→ Work to do:
All lines from the top of the records below through the line holding "b.build('entry_hole', 'hole', bt)", and only those, should be printed exactly, minus the pictures.

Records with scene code

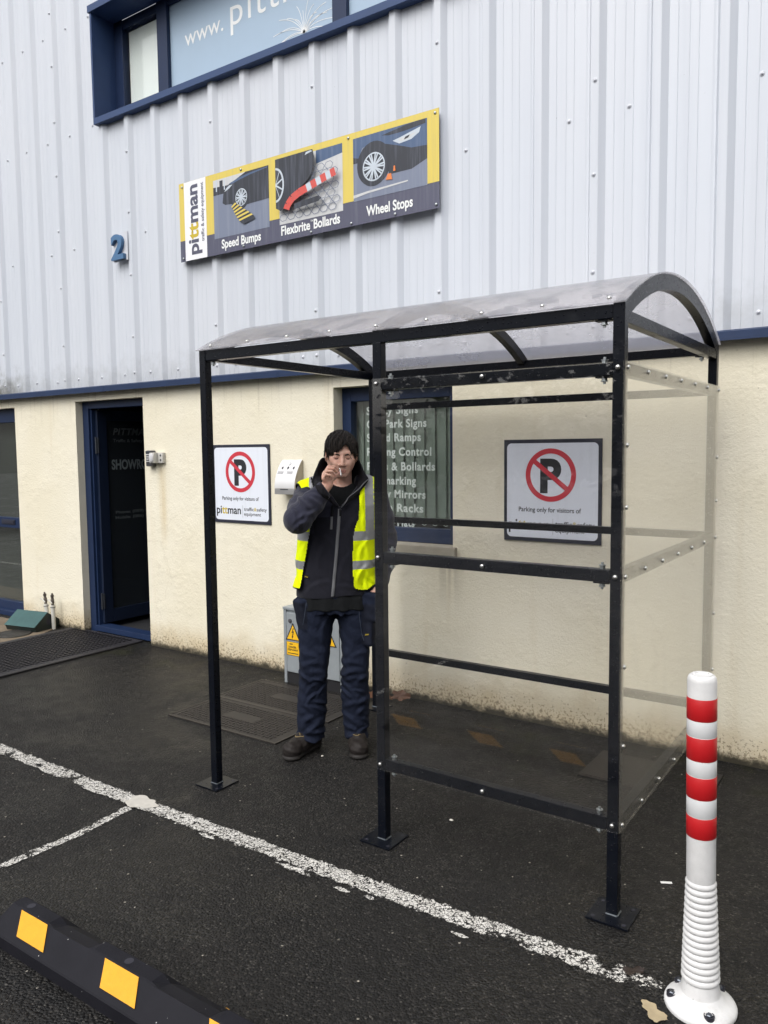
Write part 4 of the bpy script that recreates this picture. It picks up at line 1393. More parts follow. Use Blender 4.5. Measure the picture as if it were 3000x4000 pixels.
tag(mo.build('door_mat', 'mat_'), 'large black ribbed rubber mat on the ground in front of the open showroom door', 'mat')

bt = empty('bait_station', (-4.1, 1.45, 0.004), 'dark green plastic bait box with pitched lid lying by the pipes', 'bait box')
a0, a1 = Vector((-4.235, 1.325)), Vector((-3.865, 1.395))
ux = (a1 - a0).normalized(); uy = Vector((-ux.y, ux.x)); L_ = (a1 - a0).length
def bp(u, v, z): q = a0 + ux * u + uy * v; return (q.x, q.y, z)
b = MB()
pr = [(0.02, 0.006), (0.0, 0.055), (0.155, 0.165), (0.31, 0.07), (0.27, 0.006)]
vs = [bp(0.0, v, z) for v, z in pr] + [bp(L_, v, z) for v, z in pr]
b.add(vs, [(4, 3, 2, 1, 0), (5, 6, 7, 8, 9)] + [(i, (i + 1) % 5, 5 + (i + 1) % 5, 5 + i) for i in range(5)])
b.build('box_body', 'baitd', bt)
b = MB()
pr = [(-0.006, 0.054), (0.153, 0.170), (0.158, 0.166), (0.002, 0.050)]
vs = [bp(-0.006, v, z) for v, z in pr] + [bp(L_ + 0.004, v, z) for v, z in pr]
b.add(vs, [(3, 2, 1, 0), (4, 5, 6, 7)] + [(i, (i + 1) % 4, 4 + (i + 1) % 4, 4 + i) for i in range(4)])
b.build('lid', 'bait', bt)
b = MB()
c = Vector(bp(L_ + 0.001, 0.16, 0.075))
b.lathe([(0.028, 0), (0.028, 0.002), (0.0004, 0.002)], c=tuple(c), axis='x', n=18); b.build('entry_hole', 'hole', bt)

def standpipe(x, y, lean, label):
    s = empty('standpipe', (x, y, 0), label, 'pipe', 'pipe ends by the wall')
    top = Vector((x - lean, y, 0.225))
    b = MB(); b.tube([(x, y, 0.0), top], 0.0185, 16)
    b.build('pipe', 'pipe', s, smooth=True)
    d = (top - Vector((x, y, 0))).normalized()
    b = MB(); b.tube([top - d * 0.025, top + d * 0.004], 0.0225, 16); b.build('collar', 'pipe', s, smooth=True)
    b = MB(); b.tube([top - d * 0.02, top - d * 0.014], 0.0232, 16); b.build('ring', 'hole', s)
    b = MB()
    b.tube([top, top + d * 0.02, top + d * 0.025, top + d * 0.055, top + d * 0.06, top + d * 0.078, top + d * 0.082, top + d * 0.10, top + d * 0.103, top + d * 0.116],
           [0.013, 0.013, 0.017, 0.016, 0.013, 0.013, 0.0155, 0.0155, 0.009, 0.008], 12)
    b.build('valve', 'brass', s, smooth=True)
    b = MB()
    p = top + d * 0.035
    b.tube([p + Vector((0.02, -0.017, -0.012)), p + Vector((-0.012, -0.024, 0.012)), p + Vector((-0.03, -0.026, 0.022))], [0.005, 0.006, 0.009], 8)
    b.build('lever', 'pipe', s, smooth=True)
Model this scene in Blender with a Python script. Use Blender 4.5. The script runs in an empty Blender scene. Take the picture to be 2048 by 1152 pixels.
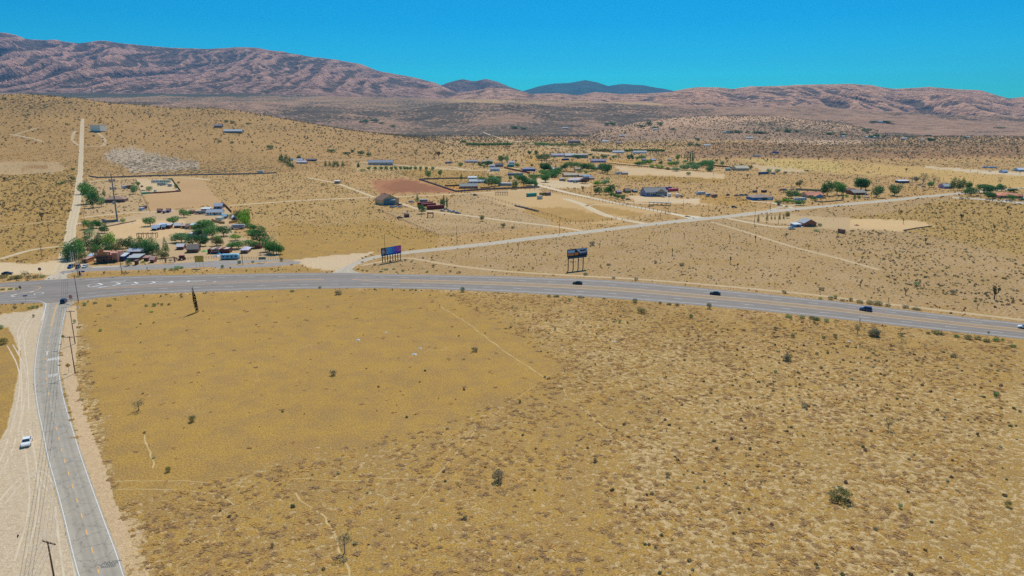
import bpy, math, random
import numpy as np
from mathutils import Vector, Matrix
R = math.radians
scene = bpy.context.scene
COL = scene.collection

# ------------------------------------------------------------------ camera
H = 76.0                       # camera height over the plain, metres
F = 1366.0                     # focal length in pixels of a 2048 px wide picture
TH = math.atan(336.0 / F)
CT, ST = math.cos(TH), math.sin(TH)
cam_d = bpy.data.cameras.new('camera')
cam_d.sensor_width = 36.0
cam_d.lens = 36.0 * F / 2048.0
cam_d.clip_start = 1.0
cam_d.clip_end = 80000.0
cam = bpy.data.objects.new('camera', cam_d)
COL.objects.link(cam)
cam.location = (0, 0, H)
cam.rotation_euler = (R(90) - TH, 0, 0)
scene.camera = cam

# ------------------------------------------------------------------ sky, sun, exposure
SUN_EL, SUN_AZ = R(54), R(9)   # azimuth east of the viewing direction
world = bpy.data.worlds.new('World')
scene.world = world
world.use_nodes = True
wt = world.node_tree
wt.nodes.clear()
sky = wt.nodes.new('ShaderNodeTexSky')
sky.sky_type = 'NISHITA'
sky.sun_disc = False
sky.sun_elevation = SUN_EL
sky.sun_rotation = SUN_AZ
sky.altitude = 900
sky.air_density = 1.0
sky.dust_density = 0.0
sky.ozone_density = 1.6
hs = wt.nodes.new('ShaderNodeHueSaturation')
hs.inputs['Hue'].default_value = 0.478
hs.inputs['Saturation'].default_value = 2.0
hs.inputs['Value'].default_value = 1.0
cg = wt.nodes.new('ShaderNodeMix'); cg.data_type = 'RGBA'; cg.blend_type = 'MULTIPLY'; cg.inputs[0].default_value = 1
cg.inputs[7].default_value = (.06, .78, .95, 1)
bg = wt.nodes.new('ShaderNodeBackground')
bg.inputs['Strength'].default_value = 0.085
wo = wt.nodes.new('ShaderNodeOutputWorld')
wt.links.new(sky.outputs[0], hs.inputs['Color'])
wt.links.new(hs.outputs[0], cg.inputs[6]); wt.links.new(cg.outputs[2], bg.inputs['Color'])
wt.links.new(bg.outputs[0], wo.inputs['Surface'])

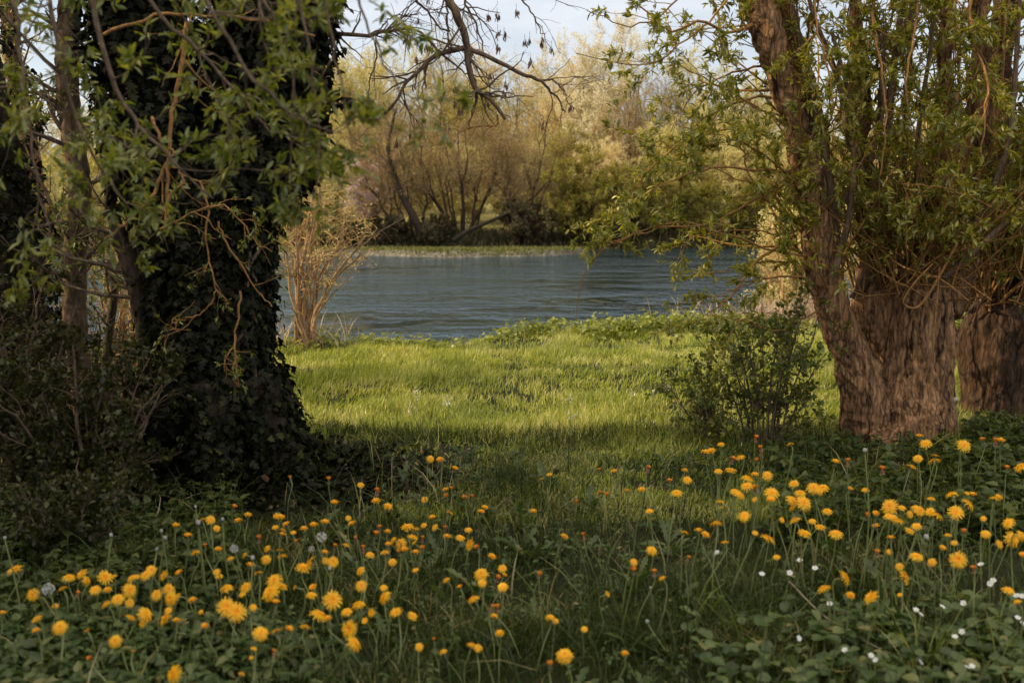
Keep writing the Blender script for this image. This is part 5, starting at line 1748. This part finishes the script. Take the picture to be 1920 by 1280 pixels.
def make_flower_kinds():
    global CUP
    P2 = [M["petal"], M["petal_inner"]]
    B2 = [M["petal_bud"], M["petal_inner"]]
    openk = [flower_mesh([(26, 0.94, 0.06, 0.08, 0, 0), (24, 0.76, 0.20, 0.08, 0.03, 0), (20, 0.56, 0.36, 0.07, 0.05, 0), (16, 0.36, 0.6, 0.06, 0.06, 1), (12, 0.2, 0.9, 0.04, 0.06, 1)], 1, 0, P2, 1),
             flower_mesh([(26, 0.96, 0.26, 0.08, 0, 0), (24, 0.80, 0.40, 0.08, 0.03, 0), (20, 0.6, 0.56, 0.07, 0.05, 0), (16, 0.4, 0.78, 0.05, 0.06, 1), (10, 0.26, 1.05, 0.03, 0.07, 1)], 1, 0, P2, 2),
             flower_mesh([(28, 0.96, -0.08, 0.08, 0, 0), (26, 0.80, 0.08, 0.08, 0.02, 0), (22, 0.6, 0.24, 0.07, 0.04, 0), (18, 0.42, 0.46, 0.05, 0.05, 0), (12, 0.24, 0.8, 0.04, 0.06, 1)], 1, 0, P2, 3)]
    half = [flower_mesh([(24, 0.95, 0.85, 0.08, 0, 0), (20, 0.90, 1.05, 0.06, 0.03, 0), (16, 0.80, 1.25, 0.04, 0.06, 1)], 1, 0, P2, 4, 0.12),
            flower_mesh([(22, 0.95, 0.62, 0.08, 0, 0), (18, 0.85, 0.95, 0.06, 0.03, 0), (14, 0.75, 1.2, 0.04, 0.06, 1)], 1, 0, P2, 5, 0.12)]
    bud = [flower_mesh([(16, 0.95, 1.25, 0.10, 0, 0), (14, 0.90, 1.4, 0.06, 0.03, 0), (8, 0.8, 1.5, 0.03, 0.06, 1)], 1, 0, B2, 6, 0.16)]
    FL.extend([openk, half, bud])
    CUP = (cup_mesh(M["bract"], 0.42, 1.0), cup_mesh(M["bract_red"], 0.7, 1.2))


def stem_mesh_for(bend):
    P = np.array([[0, 0, 0], [bend * 0.15, 0, 0.33], [bend * 0.5, 0, 0.68], [bend, 0, 1.0]])
    return spline(P, 9)


LEFT_F = """80,660,75 375,700,65 445,685,60 478,720,55 340,760,55 575,703,75 622,692,30 715,705,55 745,698,35 792,688,62 825,665,55 893,693,55 978,680,35
520,772,55 175,798,65 200,930,55 322,975,78 300,855,35 420,797,25 475,992,35 198,1000,35 15,905,35 578,845,62 640,818,68 710,775,80 708,842,45 588,775,35
850,798,62 922,768,58 925,820,75 965,805,40 1052,830,38 800,900,88 712,922,55 903,925,85 918,880,40 962,945,35 775,955,40 625,1052,70 728,1103,30 490,1152,25
942,1232,100 1068,560,58 1120,540,25 1192,558,35 1025,482,35 958,422,30 1102,385,35 1148,390,48 1185,435,40 1300,398,35 1352,367,32 1502,366,35 1528,380,38
1502,430,35 1565,420,35 1600,455,30 1658,442,35 1712,426,38 1772,405,35 1825,303,35 1793,178,28 1585,168,25 1538,475,30 1412,495,28 1452,545,42 1525,555,38
1538,582,58 1450,605,52 1620,512,22 1890,525,42 1825,540,25 1770,572,30 1815,620,58 1770,612,38 1705,595,35 1655,650,75 1685,630,45 1408,675,55 1365,640,35
1180,672,40 1195,695,40 1255,598,40 1330,580,35 1235,755,70 1335,757,65 1320,792,40 1492,720,85 1468,780,100 1535,752,65 1505,845,38 1382,867,38 1700,800,55
1708,760,35 1608,758,35 1238,865,95 1292,893,95 1815,828,95 1742,898,98 1890,885,60 1118,975,35 1092,890,30 1425,1002,85 1505,997,70 1575,990,38 1665,965,65
1788,935,38 1905,985,85 1385,1088,35 1370,1138,30 1312,1238,30 1495,1118,28 1900,380,32 1275,328,25 1540,455,30"""
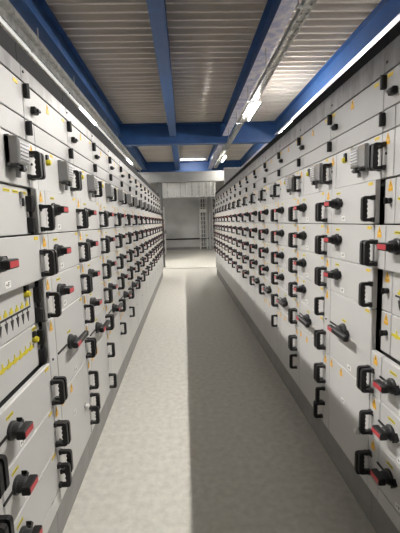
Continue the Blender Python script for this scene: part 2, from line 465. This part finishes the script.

→ The reply:
Write part 4 of the bpy script that recreates this picture. It picks up at line 1393. More parts follow. Use Blender 4.5. Measure the picture as if it were 3000x4000 pixels.
tag(mo.build('door_mat', 'mat_'), 'large black ribbed rubber mat on the ground in front of the open showroom door', 'mat')

bt = empty('bait_station', (-4.1, 1.45, 0.004), 'dark green plastic bait box with pitched lid lying by the pipes', 'bait box')
a0, a1 = Vector((-4.235, 1.325)), Vector((-3.865, 1.395))
ux = (a1 - a0).normalized(); uy = Vector((-ux.y, ux.x)); L_ = (a1 - a0).length
def bp(u, v, z): q = a0 + ux * u + uy * v; return (q.x, q.y, z)
b = MB()
pr = [(0.02, 0.006), (0.0, 0.055), (0.155, 0.165), (0.31, 0.07), (0.27, 0.006)]
vs = [bp(0.0, v, z) for v, z in pr] + [bp(L_, v, z) for v, z in pr]
b.add(vs, [(4, 3, 2, 1, 0), (5, 6, 7, 8, 9)] + [(i, (i + 1) % 5, 5 + (i + 1) % 5, 5 + i) for i in range(5)])
b.build('box_body', 'baitd', bt)
b = MB()
pr = [(-0.006, 0.054), (0.153, 0.170), (0.158, 0.166), (0.002, 0.050)]
vs = [bp(-0.006, v, z) for v, z in pr] + [bp(L_ + 0.004, v, z) for v, z in pr]
b.add(vs, [(3, 2, 1, 0), (4, 5, 6, 7)] + [(i, (i + 1) % 4, 4 + (i + 1) % 4, 4 + i) for i in range(4)])
b.build('lid', 'bait', bt)
b = MB()
c = Vector(bp(L_ + 0.001, 0.16, 0.075))
b.lathe([(0.028, 0), (0.028, 0.002), (0.0004, 0.002)], c=tuple(c), axis='x', n=18); b.build('entry_hole', 'hole', bt)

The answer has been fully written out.